Na pewno spróbujemy przygotować tor bardziej pod juniorów, a starsi zawodnicy będą musieli się dopasować. Z nawierzchnią to jest tak, że jak ktoś ma dopasowany sprzęt, to każda jest idealna. Mam pewne koncepcje, ale nie chciałbym tego zdradzać. Jesienią seniorzy już testowali taką nawierzchnię i wyglądali bardzo dobrze. W marcu chcemy to jeszcze dopracować w treningach i sparingach. Drużyna miała problemy na torach długich. Tu potrzebny jest większy luz, żeby wypuścić motocykl i wykorzystać prędkość. To będę chciał poprawić w pierwszej kolejności.

W Lesznie stawiał pan na stabilność w układzie par, w Toruniu Robert Sawina i Jan Ząbik zmieniali ustawienie niemal w każdym meczu.
Zawsze bardzo ważna jest rozmowa z zawodnikami. Janusz Kołodziej czuł się dobrze na odsypanej nawierzchni, więc był ustawiany na koniec każdej serii.
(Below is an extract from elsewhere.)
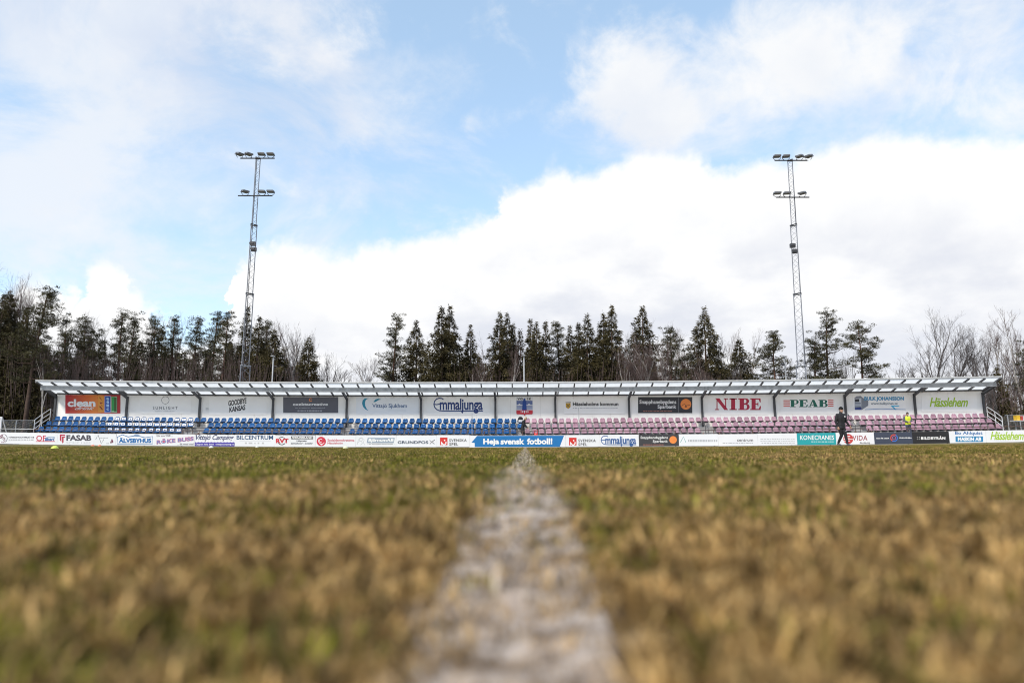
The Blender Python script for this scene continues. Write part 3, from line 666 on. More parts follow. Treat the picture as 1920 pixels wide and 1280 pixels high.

Na obozie o tym wszystkim porozmawiam. Emil pewnie zostanie w parze z juniorami, choć taka rakieta też przydałaby się w pierwszym wyścigu. To jednak prawda, nie lubię zmieniać numerów, choć przy obecnej tabeli biegów to ma już mniejsze znaczenie. Kiedyś było zupełnie inaczej, bo pary były stałe. Były takie historie, że trener na obozie puszczał zawodników w miasto i obserwował w jakich parach wracają. To był naturalny proces i te towarzyskie relacje świetnie sprawdzały się także na torze.

Jak będą wyglądać przygotowania Apatora do sezonu ligowego?
Swój indywidualny program ma Emil Sajfutdinow, od lat jest sprawdzony i tego nie zakłócamy. Dołączy do nas na obozie od 18 lutego. To będzie dziesięć dni w Hiszpanii, w czasie których zaplanowaliśmy piętnaście jednostek treningowych, więc żadnego leżakowania nie będzie. Tam też wybierzemy kapitana drużyny. Jestem naprawdę zaskoczony postawą chłopaków, wszyscy chcą pracować i są bardzo zaangażowani. Teraz musimy sobie jedynie pomóc nawzajem i będę naprawdę optymistą.